Boris Johnson got elected with working-class voters defecting from Labour, prompted by the sabotage of Labour’s principled position to respect the Brexit vote in which Keir Starmer’s adhesion to the Trilateral Commission was but a coincidence.

When Tory MPs eventually got round to dumping Johnson he had already recalibrated Britain’s relationship with the EU and tied Britain even further into the US hegemonic project to subordinate Europe to US war aims and its long-term policy of containing China’s challenge to a unipolar world.

Note that in the intervening period the joint imperialist operation in Afghanistan resulted in a further humbling of the empire.

In the midst of an austerity era compounded by a cost-of-living crisis, a squeeze on incomes and a ruling class refusal to make any concessions on public service pay, the appointment of an impossibly rich man as prime minister seems counterintuitive.

It only made fleeting sense when seen against the damage the bond markets did to Liz Truss and Kwasi Kwarteng’s bid to jump-start an ailing economy with their unsanctioned experiments.

The way in which the Bank of England and the international money markets simply subverted the economic policies of the Truss leadership that an ageing cohort of Tory Party members had imposed on the country tells us a lot about how real power is exercised in what is nominally a parliamentary democracy.

This is simply the routine of the standard procedures that prevail in a capitalist market system.

Sunak is, in this sense, the oily rag of a ruling-class imperative to keep the machine running.

In this role he will likely be replaced by that reliable instrument of the capitalist state, Sir Keir Starmer, unless, and only unless, the Tory Party fully regains the confidence of our ruling elites.

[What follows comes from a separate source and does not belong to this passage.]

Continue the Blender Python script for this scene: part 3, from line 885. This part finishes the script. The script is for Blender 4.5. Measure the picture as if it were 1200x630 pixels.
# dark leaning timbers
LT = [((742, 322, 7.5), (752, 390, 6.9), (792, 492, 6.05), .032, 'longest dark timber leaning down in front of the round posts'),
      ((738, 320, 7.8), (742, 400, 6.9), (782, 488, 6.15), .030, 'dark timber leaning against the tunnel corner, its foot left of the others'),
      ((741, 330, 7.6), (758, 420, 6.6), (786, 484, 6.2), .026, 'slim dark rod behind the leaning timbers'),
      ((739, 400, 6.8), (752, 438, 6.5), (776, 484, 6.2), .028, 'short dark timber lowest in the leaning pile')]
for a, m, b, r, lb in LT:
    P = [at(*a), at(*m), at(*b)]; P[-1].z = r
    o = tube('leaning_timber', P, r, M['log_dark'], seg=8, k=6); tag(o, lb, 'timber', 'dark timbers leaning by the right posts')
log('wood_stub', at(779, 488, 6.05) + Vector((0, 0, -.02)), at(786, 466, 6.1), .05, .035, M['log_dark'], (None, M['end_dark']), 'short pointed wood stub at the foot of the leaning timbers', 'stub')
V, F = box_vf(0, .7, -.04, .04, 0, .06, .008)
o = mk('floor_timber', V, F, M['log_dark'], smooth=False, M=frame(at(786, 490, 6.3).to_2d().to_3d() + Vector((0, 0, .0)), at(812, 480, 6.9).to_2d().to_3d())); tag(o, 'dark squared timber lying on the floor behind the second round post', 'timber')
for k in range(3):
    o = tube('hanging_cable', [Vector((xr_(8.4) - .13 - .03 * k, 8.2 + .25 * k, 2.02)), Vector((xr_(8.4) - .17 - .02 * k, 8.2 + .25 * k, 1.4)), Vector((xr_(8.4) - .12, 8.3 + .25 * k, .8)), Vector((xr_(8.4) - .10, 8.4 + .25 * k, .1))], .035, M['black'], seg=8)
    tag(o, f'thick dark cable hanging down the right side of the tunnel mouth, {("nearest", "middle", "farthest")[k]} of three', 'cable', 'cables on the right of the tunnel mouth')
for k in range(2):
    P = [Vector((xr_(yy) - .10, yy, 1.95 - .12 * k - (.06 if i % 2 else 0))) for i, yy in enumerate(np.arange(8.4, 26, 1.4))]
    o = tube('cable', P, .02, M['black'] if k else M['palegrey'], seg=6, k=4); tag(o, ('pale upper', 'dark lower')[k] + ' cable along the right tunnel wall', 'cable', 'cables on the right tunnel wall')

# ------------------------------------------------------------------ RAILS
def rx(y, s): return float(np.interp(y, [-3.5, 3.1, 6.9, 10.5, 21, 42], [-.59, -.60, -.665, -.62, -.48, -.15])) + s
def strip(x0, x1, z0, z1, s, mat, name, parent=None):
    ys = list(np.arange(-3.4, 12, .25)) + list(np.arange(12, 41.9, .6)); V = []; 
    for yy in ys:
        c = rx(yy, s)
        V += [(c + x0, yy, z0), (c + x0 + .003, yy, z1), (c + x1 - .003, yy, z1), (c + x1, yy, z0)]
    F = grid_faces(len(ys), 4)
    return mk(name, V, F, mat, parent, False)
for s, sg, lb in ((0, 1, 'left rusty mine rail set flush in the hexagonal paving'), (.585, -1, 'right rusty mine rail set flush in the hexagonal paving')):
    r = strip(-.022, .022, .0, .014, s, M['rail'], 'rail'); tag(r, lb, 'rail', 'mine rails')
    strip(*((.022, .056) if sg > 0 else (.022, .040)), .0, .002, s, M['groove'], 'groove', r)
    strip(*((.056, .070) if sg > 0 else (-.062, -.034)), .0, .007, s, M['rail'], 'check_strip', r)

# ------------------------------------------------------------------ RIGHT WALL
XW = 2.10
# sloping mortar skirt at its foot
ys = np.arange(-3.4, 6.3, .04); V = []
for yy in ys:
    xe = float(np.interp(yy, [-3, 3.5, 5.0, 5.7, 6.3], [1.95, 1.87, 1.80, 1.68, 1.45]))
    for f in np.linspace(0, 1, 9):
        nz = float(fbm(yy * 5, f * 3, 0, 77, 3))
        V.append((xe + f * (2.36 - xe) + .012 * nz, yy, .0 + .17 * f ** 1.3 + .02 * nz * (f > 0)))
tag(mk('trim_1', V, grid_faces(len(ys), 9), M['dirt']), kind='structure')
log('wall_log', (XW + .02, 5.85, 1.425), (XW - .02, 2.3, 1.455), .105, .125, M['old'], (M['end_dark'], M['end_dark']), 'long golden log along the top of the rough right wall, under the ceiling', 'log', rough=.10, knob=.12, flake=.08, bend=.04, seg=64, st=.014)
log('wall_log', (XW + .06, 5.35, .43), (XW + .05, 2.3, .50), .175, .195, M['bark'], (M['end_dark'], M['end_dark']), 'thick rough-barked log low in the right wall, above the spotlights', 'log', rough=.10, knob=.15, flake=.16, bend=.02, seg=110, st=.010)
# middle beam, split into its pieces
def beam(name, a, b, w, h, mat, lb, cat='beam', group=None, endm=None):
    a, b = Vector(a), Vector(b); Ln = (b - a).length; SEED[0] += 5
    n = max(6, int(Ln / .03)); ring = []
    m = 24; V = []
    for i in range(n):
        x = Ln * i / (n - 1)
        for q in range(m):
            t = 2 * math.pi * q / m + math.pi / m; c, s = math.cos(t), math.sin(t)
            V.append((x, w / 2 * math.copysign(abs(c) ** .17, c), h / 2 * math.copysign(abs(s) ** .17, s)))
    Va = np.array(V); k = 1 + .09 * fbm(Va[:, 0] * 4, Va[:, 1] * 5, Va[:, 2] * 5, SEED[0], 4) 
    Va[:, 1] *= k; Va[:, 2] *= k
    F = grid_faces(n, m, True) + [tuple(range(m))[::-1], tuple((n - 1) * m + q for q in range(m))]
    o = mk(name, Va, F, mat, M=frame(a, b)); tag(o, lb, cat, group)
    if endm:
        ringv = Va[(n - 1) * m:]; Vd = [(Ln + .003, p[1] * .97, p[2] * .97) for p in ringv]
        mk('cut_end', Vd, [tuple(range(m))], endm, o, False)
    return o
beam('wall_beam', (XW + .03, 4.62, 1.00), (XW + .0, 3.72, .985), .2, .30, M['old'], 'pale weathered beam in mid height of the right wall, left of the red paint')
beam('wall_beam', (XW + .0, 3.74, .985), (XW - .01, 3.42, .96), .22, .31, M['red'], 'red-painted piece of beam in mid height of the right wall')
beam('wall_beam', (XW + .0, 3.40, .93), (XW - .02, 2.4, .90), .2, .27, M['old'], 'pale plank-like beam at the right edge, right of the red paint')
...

It is not entirely beyond the capacity of the present Labour leadership that they may so blur the distinction between current government policies and what they propose that enough electors will fail to see why a change is necessary.

In the book and later film The Leopard, Giuseppe Tomasi di Lampedusa, the fictional representative of Sicily’s landowning class, gave voice to the strategy of the ruling classes when faced with the challenges of Italy’s 1861 unification: “If we want everything to remain as it is, everything must change.”

In the social disintegration of Britain the strategy of Labour’s present leadership can be summed up as with a new working of this theme: “In order for things to stay the same nothing much must change.”

Not manifestly an election winner, and it allows the Tories to find a policy niche a smidgeon to the left of Labour.

Maybe child benefit for more than two children, possibly a tweak in emissions policy, a marginal change on incomes policy or tax rates. Starmer has bequeathed Sunak a broad canvas to work on and simultaneously boxed himself in to Tory policies.